How to Deliver the Disaster-Resilient Infrastructure that Asia Needs

Disaster resilient infrastructure will create economic benefits while decreasing suffering. Photo: ADB
Disaster resilient infrastructure will create economic benefits while decreasing suffering. Photo: ADB

By Steven Goldfinch

Governments in Asia and the Pacific should consider the direct and indirect benefits of resilient infrastructure, including losses avoided and economic and development benefits even when disaster doesn’t strike.

Droughts, storms, heatwaves, floods, and other impacts are becoming increasingly complex and more difficult to manage. If left unchecked, they will erode development progress made in recent decades and create a future that is increasingly uncertain and deeply unequal.

 In urban areas, exposure to climate and geophysical hazards, such as earthquakes and volcanic eruptions, are already widespread across Asia and the Pacific. Between 2004 and 2020, developing countries in Asia incurred losses of over $500 billion from disasters, affecting 2.1 billion people. The World Meteorological Organization reported in 2021 that the number of weather-related disasters has increased by a factor of five over a 50-year period (1970-2019), driven by climate change, more extreme weather, and improved reporting.

Potential losses due to earthquakes also rise as the concentration of economic activity increases in exposed areas.

Against the backdrop of increasing risk is a recognition that Asia and the Pacific needs to invest $26 trillion from 2016 to 2030, in infrastructure, or $1.7 trillion a year, to maintain its growth momentum, eradicate poverty, and respond to climate change. Of total climate-adjusted investment needs over 2016–2030, $14.7 trillion will be for power and $8.4 trillion for transport, according to an assessment by ADB.

Governments need to act now to invest in risk-informed infrastructure. Bearing in mind that infrastructure can have a long lifespan,  investments in resilient infrastructure will be critical in shaping economic and environmental sustainability. There is growing evidence that low-carbon and resilient investments can deliver stronger economic returns than traditional spending alternatives. But how, where, and when these investments are made will be a determining factor in the region’s resilience to disaster and climate risk.
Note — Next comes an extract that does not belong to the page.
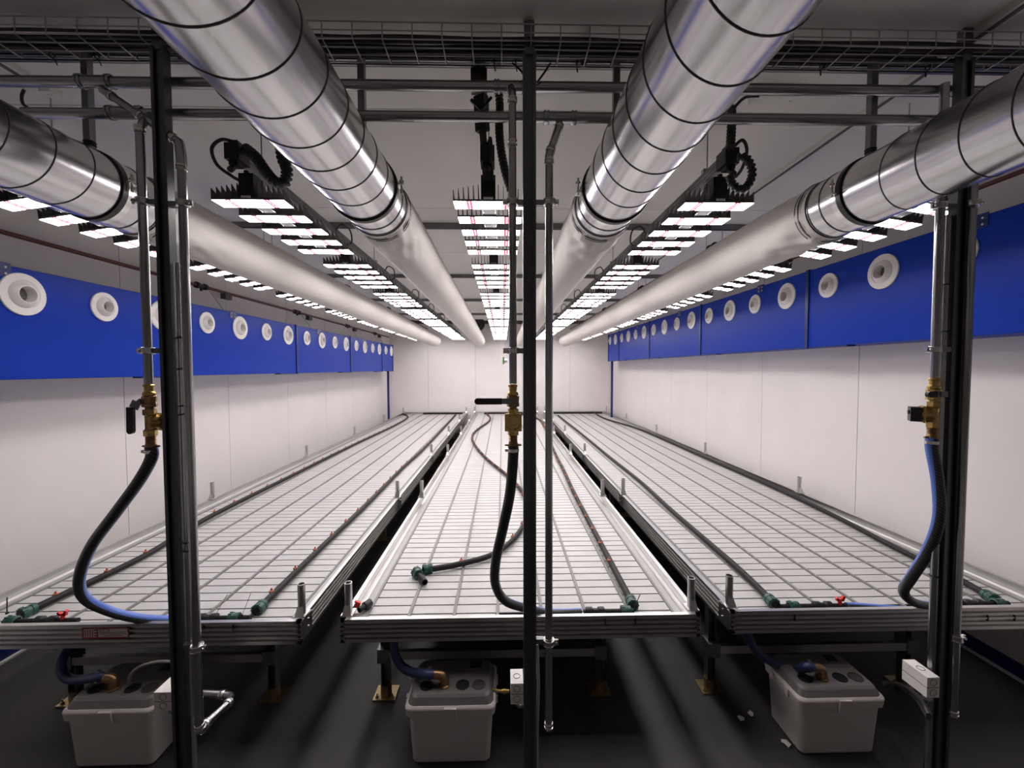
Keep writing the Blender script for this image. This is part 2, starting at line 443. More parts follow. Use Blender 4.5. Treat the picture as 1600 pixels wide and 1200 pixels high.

For Asia and the Pacific to achieve its sustainable development aspirations, it’s time to re-think the current approach to infrastructure.

Examining these three areas will help governments reduce disaster risk to infrastructure while reducing potential risk from infrastructure downstream, leading to more resilient services:

Understand and account for the benefits of resilience more fully. This means moving beyond a narrow consideration of disaster risk in planning and prioritization of infrastructure investments at the asset level to consider systems’ or users’ resilience. There is a need to assess the benefits of the investment not only in terms of the potential to reduce disaster losses, but also consider enhanced economic development, and wider co-benefits including in social development.

Improve risk information. There is a clear gap between the ‘global’ case for resilient infrastructure and the realities at the local level.  Insufficient data and a limited understanding of current and future risk can result in an under-investment in resilience, where higher capital or operational costs are perceived to exceed intangible, long-term, and uncertain benefits of infrastructure that is resilient to disasters. Enhanced decision making requires more spatially granular information on risk, accounting for future demographic, economic and climate scenarios, and expressed in relevant socio-economic terms.

Enhance coordination across decision makers. Recognizing the interconnected nature of infrastructure systems across spatial, sectoral, economic and societal areas can improve outcomes. Early coordination between sectors, owners and operators provides an opportunity to create a shared vision for resilience objectives and build a common understanding of relevant hazards and their impacts. Investment decisions taken at a cross-sectoral level can give a better consideration to system-wide costs and benefits, including those which cross spatial and sectoral boundaries.

There is a need to advance practical and risk-informed solutions to strengthen resilience across the infrastructure cycle from planning and designing, to financing, operation and maintenance, and scalability. 

Integrating disaster and climate resilience into infrastructure planning enables decision makers to take a broader view of how disaster risk and climate change will affect future infrastructure needs. They can then design investments that address interconnections and increase resilience in a way that cannot be achieved by looking at projects in isolation.

The starting point is to take a new approach to assessing infrastructure investments, including critically looking at traditional cost-benefit analysis and related models to take account more fully of the risks and benefits of resilience. 

 For Asia and the Pacific to achieve its sustainable development aspirations, it’s time to re-think the current approach to infrastructure.

This requires greater consideration of the direct and indirect benefits of resilient infrastructure in planning and investment decisions, factoring in avoided losses after a disaster, as well as economic and the development co-benefits that occur in the absence of a disaster.